In this time of great polarization, where Republicans and Democrats mutually despise each other, I thought of a way for Liberals and Conservatives to reach across the aisle to each other.
I call it the Anti-Confirmation Bias Book Club. Liberals deliberately seek out reading suggestions from conservatives, and conservatives will do the same from liberals. If you want to join this club, you will commit to reading at least one book that disagrees with you a month and then writing at a paragraph or two about your thoughts on the material. Did you change your mind about anything, or moderate your stance in any way?
I like the idea generically but it kind of requires that a person identify either as a Liberal or a Conservative. If forced to choose, I’d identify as a Liberal because of how I’ve voted most often, but I have plenty of ire for liberals (and leftists, progressives, social activists, revolutionaries, marginalized peoples pursuing social justice, etc) and some of their brain-dead reductionisticically simplistic ways of seeing the world, not just for the folks on the other side.

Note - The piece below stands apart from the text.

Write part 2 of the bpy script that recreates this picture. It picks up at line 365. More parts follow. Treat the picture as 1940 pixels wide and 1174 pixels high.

Any way to get beyond the political binary on this?
A more nuanced approach could involve the Political Compass Test, that has 4 Quadrants: Authoritarian Left, Authoritarian Right, Libertarian Left, Libertarian Right. Individuals can take the test, find out what quadrant they are in, and will make it their mission to read authors belonging to the other 3 quadrants.
It’s been a long time since I’ve taken the test, but I’m somewhere in the Libertarian Left.
Me too, but even there I’m only mildly “left” while radically “libertarian” and would get crossways with someone who was emphatically “left” and only marginally “libertarian”.
If I had to suggest one book for those in the two Right Quadrants, it would be “The Spirit Level: Why Greater Equality Makes Societies Stronger” by Richard Wilkinson and Kate Pickett.
The problem is that I cannot commit to reading something that lies to me and all the conservative writing I am aware of seems to lie constantly. Yes, some conservatives have fallen off the bandwagon (David Frum, David Brooks, Ross Doutat) and don’t lie, but they haven’t explained why they used to swallow all the conservative BS before Trump came along. I do always read what they write incidentally, but I don’t think that fulfills the proposed mandate.
I feel the same way, but nonetheless I think Blalron’s proposal has merit as long as good books are nominated which everybody would benefit from reading, and everyone agrees each month to take on a book that is challenging to them personally. Some that I would nominate.
I think it’s a good idea. A book a month may be a bit much if folks are busy though. For the Democrats among us I’d recommend Thomas Sowell’s “Knowledge and Decisions.”
Is this about Democrats vs. Republicans, or liberals vs. conservatives?
I ask because in the age of Trumpism, the two pairs don’t seem to have much in common. Hillary was a much stronger supporter of conservative economics than Trump is, for instance. I don’t need convincing about traditional conservative economics: I already agree. It’s Trumponomics that I’d like to see defended.